Great post - I use Syngonium a lot.

mr_subjunctive said...

I thought about including it in the list, but then didn't on the grounds that I thought it would probably outgrow a space almost immediately.

But I included Hypoestes phyllostachya, which is just as bad, so I suppose I ought to add Syngoniums after all.

Ivynettle said...

Damn it, don't make me want to plant another one - I already don't have room for the two little ones I have! ;)

Kenneth Moore said...

I literally just put together a few terrariums from the plants I got this weekend, plus cuttings and other plants I already had.

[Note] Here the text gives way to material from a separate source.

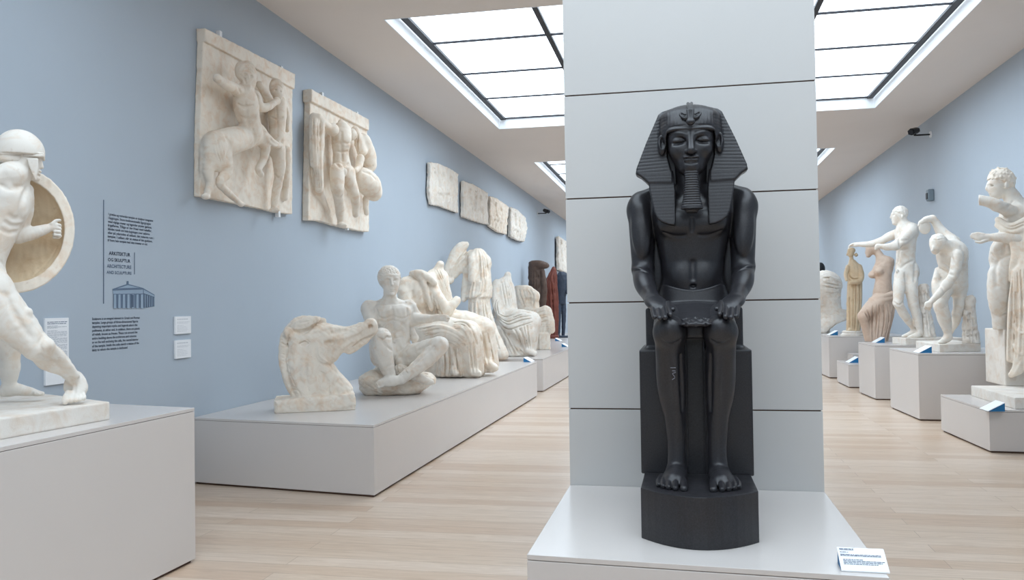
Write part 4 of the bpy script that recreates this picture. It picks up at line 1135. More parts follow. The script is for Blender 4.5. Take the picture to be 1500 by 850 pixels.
    C.chain([(1486, 352, 34), (1490, 372, 32), (1486, 392, 28), (1482, 410, 26)], [8, 9, 8, 5], k=4, step=8, flat=((0, 1, 0), .7))
    C.chain([(1504, 350, 34), (1510, 390, 36), (1514, 430, 36), (1514, 480, 37), (1512, 530, 36)], [13, 17, 18, 18, 16], k=5, step=10, flat=((0, 1, 0), .65))
    C.chain([(1490, 400, 34), (1484, 440, 34), (1481, 480, 34), (1479, 527, 34)], [7, 7, 6, 5], k=4, step=8, flat=((0, 1, 0), .7))
    C.chain([(1498, 395, 36), (1497, 440, 37), (1500, 490, 38), (1494, 535, 37), (1482, 549, 37)], [7, 9, 11, 10, 5], k=4, step=8, flat=((0, 1, 0), .7))
    C.folds([(1480, 410), (1478, 450), (1475, 500), (1476, 528)], [(1500, 392), (1502, 440), (1502, 500), (1500, 520)], 5, 1.5, 2.2, 3)
    C.folds([(1464, 322), (1480, 330), (1500, 322)], [(1462, 334), (1480, 344), (1500, 340)], 4, 1.1, 2, 4)
    C.ln([(1486, 476), (1492, 486), (1499, 488)], 1.8, 2); C.ln([(1484, 505), (1491, 517), (1499, 520)], 1.8, 2); C.gr([(1488, 430), (1492, 470), (1497, 480)], 1.8, 3)
    C.ln([(1477, 538), (1480, 552), (1488, 546), (1496, 530)], 2.0, 2)
    C.build('drapery', M['warm'], e)
    return e
leaning_satyr()

# ------------------------------------------------------------------ discus thrower
def tree_trunk(S, pts, rs, seed):
    S.chain(pts, rs, k=4, step=6)
    return S
def discus_thrower():
    zt = HD + .10
    f = Fig(1392, 503, z=zt)
    e = statue(f, 'discus_thrower_statue', 'white plaster nude discus thrower bending forward beside a tree stump on the wide right plinth')
    a = onplane(1377, 516.5, 2, HD); b = onplane(1437, 515, 2, HD); d = a + np.array([-.03, 1.0, 0]); c = d + (b - a)
    MB().prism([tuple((q - f.o)[:2]) for q in (a, b, c, d)], HD - zt, 0).build('base', M['base'], e, bevel=.008)
    S = Sculpt(f, (1342, 318, 1424, 512), (-52, 44), .8)
    # torso bent forward
    S.chain([(1402, 416, -4), (1403, 394, -2), (1401, 372, 4)], [16.5, 15, 17], k=6, step=7)
    S.ell((1400, 370, 8), (16, 14, 18), k=7); S.ell((1383, 378, 4), (9, 12, 12), k=7); S.chain([(1380, 372, 6), (1386, 394, 4), (1394, 415, 2)], [9, 10, 13], k=7, step=7)
    S.ell((1399, 422, -2), (16, 15, 13), k=5)
    # head hanging down to the left
    S.chain([(1392, 362, 12), (1381, 358, 18)], [10, 9.5], k=5)
    S.ell((1374, 356, 20), (12.5, 13, 13.5), axes=frame((.75, 0, -.65)), k=3); S.ell((1370, 365, 24), (7, 8, 8), k=4)
    S.chain([(1367, 362, 30), (1365.5, 368, 32)], [1.6, 2], k=2)
    # raised arm holding the discus behind
    S.chain([(1397, 354, -4), (1388, 347, -12), (1379, 340, -16)], [10, 9, 8.2], k=5, step=5)
    S.chain([(1379, 340, -16), (1372, 328, -16), (1366, 321, -12)], [8, 7, 5.6], k=4, step=5)
    S.chain([(1366, 320, -12), (1356, 322, -6), (1349, 326, -2)], [5.8, 5, 3.6], k=3, step=4)
    for i in range(4): S.chain([(1354, 321 + i * 1.4, -4 - i), (1347, 325.5 + i * 1.2, -1 - i), (1345.6, 330.5, 1 - i)], [1.9, 1.7, 1.3], k=.8, step=3)
    # hanging arm
    S.chain([(1402, 374, 24), (1398, 400, 30), (1388, 416, 34)], [8.6, 7.8, 6.8], k=4, step=6)
    S.chain([(1388, 416, 34), (1376, 430, 38), (1364, 442, 40)], [7, 6, 4.2], k=4, step=5)
    S.ell((1360, 447, 41), (5, 4.5, 6.5), axes=frame((.7, 0, .7)), k=3)
    for i in range(4): S.chain([(1357 + i * 1.6, 446 + i * 1.6, 43 - i), (1354.5 + i * 2, 451 + i * .8, 42 - i), (1357.5 + i * 2, 453 + i * .3, 39 - i)], [1.8, 1.7, 1.4], k=.8, step=3)
    # standing leg, trailing leg
    S.chain([(1386, 422, 8), (1380, 438, 18), (1378, 450, 20)], [11.5, 10, 8.2], k=4, step=6)
    S.chain([(1372, 395, 2), (1371, 420, 12), (1377, 446, 18)], [3, 7, 7], k=6, step=6)
    S.chain([(1378, 449, 22), (1384, 468, 16), (1388, 487, 11), (1388, 495, 10)], [10.5, 10, 6.2, 5.8], k=5, step=6)
    S.bone((1376, 455, 14), (1386, 480, 12), 7, 8, k=5)
    S.chain([(1389, 494, 10), (1384, 498.5, 14), (1377, 501.5, 18)], [6.5, 5.6, 3.4], k=3, step=4)
    for i in range(4): S.cap((1382 - i, 501 - i * .5, 18 - i * 3), (1375.4 - i * .3, 502.2 - i * .7, 21 - i * 3.4), 2, 1.5, k=.8)
    S.chain([(1406, 424, -8), (1405, 444, -2), (1402, 460, 2)], [11.5, 9.2, 7.6], k=4, step=6)
    S.chain([(1402, 460, 0), (1400, 472, -14), (1394, 482, -26), (1391, 489, -32)], [7.4, 6.4, 5, 4.2], k=3, step=5)
    S.ell((1389, 494, -34), (5, 8, 3.6), k=3)
    # muscles
    S.gr([(1380, 384), (1389, 391), (1395, 396)], 1, 3); S.gr([(1378, 394), (1388, 400), (1396, 404)], .9, 3); S.gr([(1392, 366), (1396, 384), (1404, 392)], 1.2, 4); S.gr([(1408, 362), (1414, 376), (1410, 392)], 1.0, 4)
    S.gr([(1371, 410), (1380, 420), (1384, 432)], 1, 4); S.gr([(1372, 448), (1379, 453), (1387, 449)], .9, 3)
    S.rough(.14, 9, 5); S.flatten(0)
    S.build('body', M['plaster'], e)
    D = Sculpt(f, (1340, 312, 1376, 352), (-26, 14), .6)
    q = f.P(1354.5, 333, -6)
    D.ell(np.append(q, 0), (11.5, 3.4, 12), axes=frame(f.RT @ np.array([1, .45, -.15]), (0, 0, 1)), k=0)
    D.build('discus', M['plaster'], e)
    h = Sculpt(f, (1356, 338, 1392, 372), (-2, 42), .7)
    h.ell((1374.5, 354, 19), (13.4, 14, 13), axes=frame((.75, 0, -.65)), k=0); h.poly([(1358, 365, 20), (1366, 359.5, 20), (1376, 362, 20), (1384, 372, 20), (1358, 376, 20)], 30, 1, k=1, sub=True)
    h.rough(.3, 3.4, 4); h.build('hair', M['plaster'], e)
    T = Sculpt(f, (1404, 428, 1440, 512), (-30, 24), .8)
    T.chain([(1420, 440, -4), (1420, 460, -4), (1421, 480, -4), (1423, 503, -4)], [8, 9.5, 11, 13.5], k=4, step=6)
    T.cap((1424, 446, -2), (1424, 437, -2), 5, 4.6, k=3)
    T.folds([(1412, 446), (1410, 475), (1410, 505)], [(1430, 446), (1433, 475), (1436, 505)], 6, 1.0, 2.4, 3); T.ell((1415, 459, 6), (3, 3, 4), k=2)
    T.rough(.5, 9, 4); T.flatten(0); T.build('tree_stump', M['base'], e)
discus_thrower()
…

I feel almost sniped. My post isn't quite ready yet (I need to add the lists of plants I used and such). Gah. Fine, I'll just backlink to you. :P

hydrophyte said...

You didn't mention many orchids. There are many orchids that do really well in terrariums provided they are planted up right (usually on a mount) provided good air circulation. Some of those miniature pleurothallid orchids are so interesting. Neoregelia bromeliads are also fantastic terrarium/vivarium subjects.

Nancy in Sun Lakes AZ said...

I just bought Tiny Moon Goddess African Violet to put in a terrarium so I was happy you included them. Living in Phoenix, african violets are difficult for me and I hope the terrarium will make the difference.